Communiqué de presse : grandes écoles, grandes hypocrisies ?

Publié le 8 janvier 2010

GRANDES ECOLES, GRANDE HYPOCRISIE ?

La Conférence des Grandes Ecoles (CGE) refuse les quotas de boursiers pour les jeunes issus des quartiers populaires, selon l'argument que favoriser les jeunes des milieux populaires pourrait faire baisser le niveau moyen des filières, et par conséquent dévaluer le prestige des écoles aux yeux des employeurs… et à l’international. Selon la CGE, le recrutement doit être basé sur le mérite vérifié par un concours d’un seul type et il est donc hors de question de modifier quoi que ce soit au système d'admission hyper-sélectif des "grandes" écoles. Aborder la question des « Grandes Ecoles » par la seule proportion des boursiers, ou le changement de la méthode de recrutement, c’est biaiser la question.

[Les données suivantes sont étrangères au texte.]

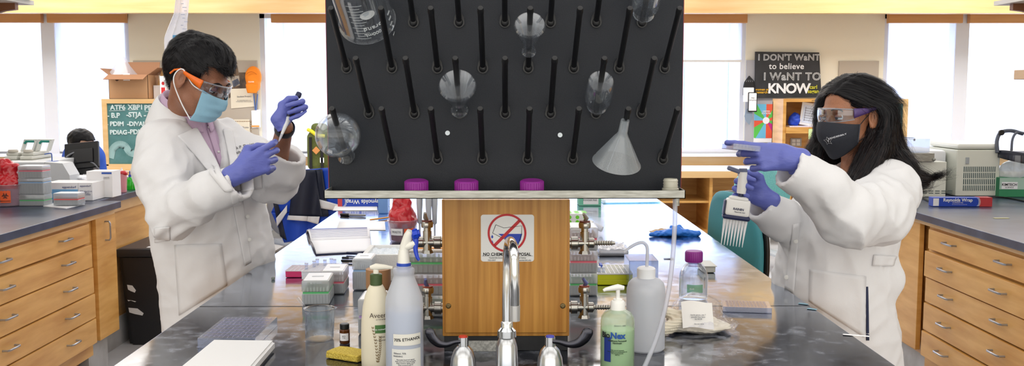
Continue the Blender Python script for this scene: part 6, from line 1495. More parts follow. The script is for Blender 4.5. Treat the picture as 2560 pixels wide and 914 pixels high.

Sous le terme « Grandes Ecoles » se cache une réalité diverse : des écoles qui recrutent au niveau baccalauréat, d’autres après les classes de CPGE, des écoles publiques aux droits d’inscription de montant fixés par l’Etat, des écoles consulaires ou privées dont les droits sont considérables, des écoles d’ingénieurs et des écoles de commerce et d’administration, … si l’on met à part les ENS et Polytechnique. Les liens de ces écoles avec la recherche et les universités varient, allant d’écoles intégrées dans les Ecoles doctorales à d’autres sans réel lien avec la recherche. La qualification du corps enseignant est très diversifiée : du professeur d’université au contractuel possédant simplement une licence dans certaines écoles privées. Dans le processus actuel de restructuration-fusion à marche forcée, seules quelques unes – jouant dans la cours des grands- sont concernées. De plus, contrairement aux déclarations triomphantes de Valérie Pécresse, aucune avancée réelle n'a eu lieu en termes de démocratisation :, si le pourcentage de boursiers dans les CPGE est bien passé à 30%, cette opération est le fait, non d'un changement dans la structure sociale de la population étudiante, mais d'une répercussion mécanique de l'augmentation du seuil d'attribution des bourses – dont on ne peut par ailleurs que se féliciter –..

Prétendre élargir et démocratiser l'accès aux formations post-baccalauréat les plus qualifiantes en fixant un objectif de 30 % de boursiers dans les grandes écoles pour « intégrer des jeunes issus des quartiers populaires », alors que dans le même temps se poursuit l'asphyxie des licences universitaires relève d'un cynisme consommé. Le plan licence, qui ne prévoit aucune amélioration du taux d'encadrement des étudiants par des enseignants-chercheurs et enseignants titulaires est une illustration évidente de cette politique méprisante qui maintient la coupure néfaste pour l'enseignement comme pour la recherche entre les universités et les filières grandes écoles. Par ailleurs, les universités ont développé, en leur sein et avec de faibles moyens, de nombreuses formations professionnelles liées à la recherche qui permettent de former les nombreux cadres dont le pays a besoin (plus de la moitié des ingénieurs en sont issus). Ainsi donc, Valérie Pécresse, en présentant constamment la filière CPGE/grandes écoles comme la filière d'excellence, contribue à dénigrer les formations universitaires qui sont pourtant celles qui s'efforcent, dans un climat hostile et avec des moyens sans commune mesure (8970 € par étudiant en université contre 13880 € en CPGE), de faire réussir l'essentiel des jeunes de milieu modeste présents dans l'enseignement supérieur.

Pour le SNESUP, il faut poser le problème dans toutes ses dimensions :

  • rapprocher les divers types de formation, pour que le lien enseignement-recherche –société participe à enrichir toutes les formations professionnelles de l’enseignement supérieur, -
  • favoriser les coopérations entre établissements publics (universités, grandes écoles) -
  • harmoniser les conditions d'encadrement et de financement des établissements -
  • développer des classes préparatoires universitaires plus ouverte aux jeunes des milieux populaires que les CPGE et conforter les cursus universitaires professionnels de qualité -adossés à la recherche- jusqu’aux diplômes de Master et d'ingénieurs, -
  • Engager une réflexion de fond sur des modalités d'admission (concours, admission sur titres, …) contribuant à démocratiser l’accès aux grandes écoles -
  • faire reconnaitre le réel niveau de qualification de tous les diplômes universitaires -
  • mettre en place pour tous les étudiants une allocation d’autonomie leur permettant, quelle que soit la filière choisie, de réussir sans être contraints d'exercer une activité salariée
 Tels sont des 'éléments qui pourront permettre de répondre plus efficacement aux besoins du pays, et plus particulièrement d'opérer une vraie relance de la démocratisation de l'enseignement supérieur.